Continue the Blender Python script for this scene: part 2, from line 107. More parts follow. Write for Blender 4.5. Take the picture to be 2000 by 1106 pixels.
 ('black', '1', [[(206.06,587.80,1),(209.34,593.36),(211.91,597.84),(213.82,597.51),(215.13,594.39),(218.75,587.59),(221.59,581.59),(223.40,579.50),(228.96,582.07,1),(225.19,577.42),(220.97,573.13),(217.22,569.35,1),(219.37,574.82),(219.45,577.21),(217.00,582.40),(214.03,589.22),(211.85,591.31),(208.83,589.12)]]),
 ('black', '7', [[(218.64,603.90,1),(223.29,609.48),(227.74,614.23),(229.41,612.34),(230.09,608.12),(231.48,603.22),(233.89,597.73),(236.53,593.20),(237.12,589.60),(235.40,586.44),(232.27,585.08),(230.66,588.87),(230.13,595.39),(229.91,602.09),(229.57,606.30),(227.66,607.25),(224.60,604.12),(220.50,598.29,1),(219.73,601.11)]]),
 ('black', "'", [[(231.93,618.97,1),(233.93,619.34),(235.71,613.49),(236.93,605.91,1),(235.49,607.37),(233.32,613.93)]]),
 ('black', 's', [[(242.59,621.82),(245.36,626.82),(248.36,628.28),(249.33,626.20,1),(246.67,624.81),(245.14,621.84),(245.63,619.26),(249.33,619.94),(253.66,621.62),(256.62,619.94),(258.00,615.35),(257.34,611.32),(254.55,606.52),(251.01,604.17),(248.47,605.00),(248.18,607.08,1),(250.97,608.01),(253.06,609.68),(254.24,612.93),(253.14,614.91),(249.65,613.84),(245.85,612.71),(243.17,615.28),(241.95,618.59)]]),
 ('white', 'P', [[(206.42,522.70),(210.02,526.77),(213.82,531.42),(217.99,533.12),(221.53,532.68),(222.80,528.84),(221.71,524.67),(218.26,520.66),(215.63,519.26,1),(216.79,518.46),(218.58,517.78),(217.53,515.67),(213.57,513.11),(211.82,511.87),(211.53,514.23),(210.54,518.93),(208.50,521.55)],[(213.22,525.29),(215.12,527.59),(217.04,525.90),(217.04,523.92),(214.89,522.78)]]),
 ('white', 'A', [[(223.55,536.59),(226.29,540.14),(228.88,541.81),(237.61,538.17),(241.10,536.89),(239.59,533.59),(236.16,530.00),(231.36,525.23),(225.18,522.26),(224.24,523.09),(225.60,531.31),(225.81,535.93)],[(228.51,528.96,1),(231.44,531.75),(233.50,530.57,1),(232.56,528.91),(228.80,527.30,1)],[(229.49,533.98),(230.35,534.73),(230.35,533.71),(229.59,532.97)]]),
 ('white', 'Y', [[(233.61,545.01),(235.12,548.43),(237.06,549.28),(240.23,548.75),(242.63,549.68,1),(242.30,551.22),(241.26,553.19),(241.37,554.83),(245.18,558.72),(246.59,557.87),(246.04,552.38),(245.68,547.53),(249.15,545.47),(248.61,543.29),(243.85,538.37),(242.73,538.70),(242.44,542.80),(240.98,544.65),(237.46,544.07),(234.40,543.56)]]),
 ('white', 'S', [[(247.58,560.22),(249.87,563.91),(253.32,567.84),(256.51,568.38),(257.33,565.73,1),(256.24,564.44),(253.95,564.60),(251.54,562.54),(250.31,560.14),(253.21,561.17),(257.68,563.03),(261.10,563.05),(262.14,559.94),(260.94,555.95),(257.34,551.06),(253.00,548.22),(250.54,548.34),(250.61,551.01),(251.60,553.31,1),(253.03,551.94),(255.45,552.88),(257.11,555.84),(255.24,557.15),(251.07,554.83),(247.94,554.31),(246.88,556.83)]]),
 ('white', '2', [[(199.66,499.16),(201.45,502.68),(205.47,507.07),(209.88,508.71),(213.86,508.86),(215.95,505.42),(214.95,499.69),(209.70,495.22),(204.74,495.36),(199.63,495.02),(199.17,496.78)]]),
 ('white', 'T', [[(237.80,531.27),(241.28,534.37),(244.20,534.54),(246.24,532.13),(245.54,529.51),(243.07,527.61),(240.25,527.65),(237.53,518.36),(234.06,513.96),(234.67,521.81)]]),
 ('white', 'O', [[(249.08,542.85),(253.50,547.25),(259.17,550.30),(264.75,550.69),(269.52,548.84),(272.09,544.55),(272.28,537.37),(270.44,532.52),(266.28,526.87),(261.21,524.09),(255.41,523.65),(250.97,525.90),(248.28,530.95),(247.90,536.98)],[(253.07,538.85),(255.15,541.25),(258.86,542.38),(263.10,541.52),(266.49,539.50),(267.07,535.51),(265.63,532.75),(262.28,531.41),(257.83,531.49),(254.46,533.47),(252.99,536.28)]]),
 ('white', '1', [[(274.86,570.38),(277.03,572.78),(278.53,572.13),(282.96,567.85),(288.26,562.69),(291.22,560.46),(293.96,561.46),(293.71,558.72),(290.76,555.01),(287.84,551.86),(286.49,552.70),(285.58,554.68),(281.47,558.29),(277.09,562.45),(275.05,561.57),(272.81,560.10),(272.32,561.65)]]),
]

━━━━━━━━

## [Problem requirements]
Extract the complete listing verbatim.

## [Response to this task]
Continue the Blender Python script for this scene: part 2, from line 107. More parts follow. Write for Blender 4.5. Take the picture to be 2000 by 1106 pixels.
 ('black', '1', [[(206.06,587.80,1),(209.34,593.36),(211.91,597.84),(213.82,597.51),(215.13,594.39),(218.75,587.59),(221.59,581.59),(223.40,579.50),(228.96,582.07,1),(225.19,577.42),(220.97,573.13),(217.22,569.35,1),(219.37,574.82),(219.45,577.21),(217.00,582.40),(214.03,589.22),(211.85,591.31),(208.83,589.12)]]),
 ('black', '7', [[(218.64,603.90,1),(223.29,609.48),(227.74,614.23),(229.41,612.34),(230.09,608.12),(231.48,603.22),(233.89,597.73),(236.53,593.20),(237.12,589.60),(235.40,586.44),(232.27,585.08),(230.66,588.87),(230.13,595.39),(229.91,602.09),(229.57,606.30),(227.66,607.25),(224.60,604.12),(220.50,598.29,1),(219.73,601.11)]]),
 ('black', "'", [[(231.93,618.97,1),(233.93,619.34),(235.71,613.49),(236.93,605.91,1),(235.49,607.37),(233.32,613.93)]]),
 ('black', 's', [[(242.59,621.82),(245.36,626.82),(248.36,628.28),(249.33,626.20,1),(246.67,624.81),(245.14,621.84),(245.63,619.26),(249.33,619.94),(253.66,621.62),(256.62,619.94),(258.00,615.35),(257.34,611.32),(254.55,606.52),(251.01,604.17),(248.47,605.00),(248.18,607.08,1),(250.97,608.01),(253.06,609.68),(254.24,612.93),(253.14,614.91),(249.65,613.84),(245.85,612.71),(243.17,615.28),(241.95,618.59)]]),
 ('white', 'P', [[(206.42,522.70),(210.02,526.77),(213.82,531.42),(217.99,533.12),(221.53,532.68),(222.80,528.84),(221.71,524.67),(218.26,520.66),(215.63,519.26,1),(216.79,518.46),(218.58,517.78),(217.53,515.67),(213.57,513.11),(211.82,511.87),(211.53,514.23),(210.54,518.93),(208.50,521.55)],[(213.22,525.29),(215.12,527.59),(217.04,525.90),(217.04,523.92),(214.89,522.78)]]),
 ('white', 'A', [[(223.55,536.59),(226.29,540.14),(228.88,541.81),(237.61,538.17),(241.10,536.89),(239.59,533.59),(236.16,530.00),(231.36,525.23),(225.18,522.26),(224.24,523.09),(225.60,531.31),(225.81,535.93)],[(228.51,528.96,1),(231.44,531.75),(233.50,530.57,1),(232.56,528.91),(228.80,527.30,1)],[(229.49,533.98),(230.35,534.73),(230.35,533.71),(229.59,532.97)]]),
 ('white', 'Y', [[(233.61,545.01),(235.12,548.43),(237.06,549.28),(240.23,548.75),(242.63,549.68,1),(242.30,551.22),(241.26,553.19),(241.37,554.83),(245.18,558.72),(246.59,557.87),(246.04,552.38),(245.68,547.53),(249.15,545.47),(248.61,543.29),(243.85,538.37),(242.73,538.70),(242.44,542.80),(240.98,544.65),(237.46,544.07),(234.40,543.56)]]),
 ('white', 'S', [[(247.58,560.22),(249.87,563.91),(253.32,567.84),(256.51,568.38),(257.33,565.73,1),(256.24,564.44),(253.95,564.60),(251.54,562.54),(250.31,560.14),(253.21,561.17),(257.68,563.03),(261.10,563.05),(262.14,559.94),(260.94,555.95),(257.34,551.06),(253.00,548.22),(250.54,548.34),(250.61,551.01),(251.60,553.31,1),(253.03,551.94),(255.45,552.88),(257.11,555.84),(255.24,557.15),(251.07,554.83),(247.94,554.31),(246.88,556.83)]]),
 ('white', '2', [[(199.66,499.16),(201.45,502.68),(205.47,507.07),(209.88,508.71),(213.86,508.86),(215.95,505.42),(214.95,499.69),(209.70,495.22),(204.74,495.36),(199.63,495.02),(199.17,496.78)]]),
 ('white', 'T', [[(237.80,531.27),(241.28,534.37),(244.20,534.54),(246.24,532.13),(245.54,529.51),(243.07,527.61),(240.25,527.65),(237.53,518.36),(234.06,513.96),(234.67,521.81)]]),
 ('white', 'O', [[(249.08,542.85),(253.50,547.25),(259.17,550.30),(264.75,550.69),(269.52,548.84),(272.09,544.55),(272.28,537.37),(270.44,532.52),(266.28,526.87),(261.21,524.09),(255.41,523.65),(250.97,525.90),(248.28,530.95),(247.90,536.98)],[(253.07,538.85),(255.15,541.25),(258.86,542.38),(263.10,541.52),(266.49,539.50),(267.07,535.51),(265.63,532.75),(262.28,531.41),(257.83,531.49),(254.46,533.47),(252.99,536.28)]]),
 ('white', '1', [[(274.86,570.38),(277.03,572.78),(278.53,572.13),(282.96,567.85),(288.26,562.69),(291.22,560.46),(293.96,561.46),(293.71,558.72),(290.76,555.01),(287.84,551.86),(286.49,552.70),(285.58,554.68),(281.47,558.29),(277.09,562.45),(275.05,561.57),(272.81,560.10),(272.32,561.65)]]),
]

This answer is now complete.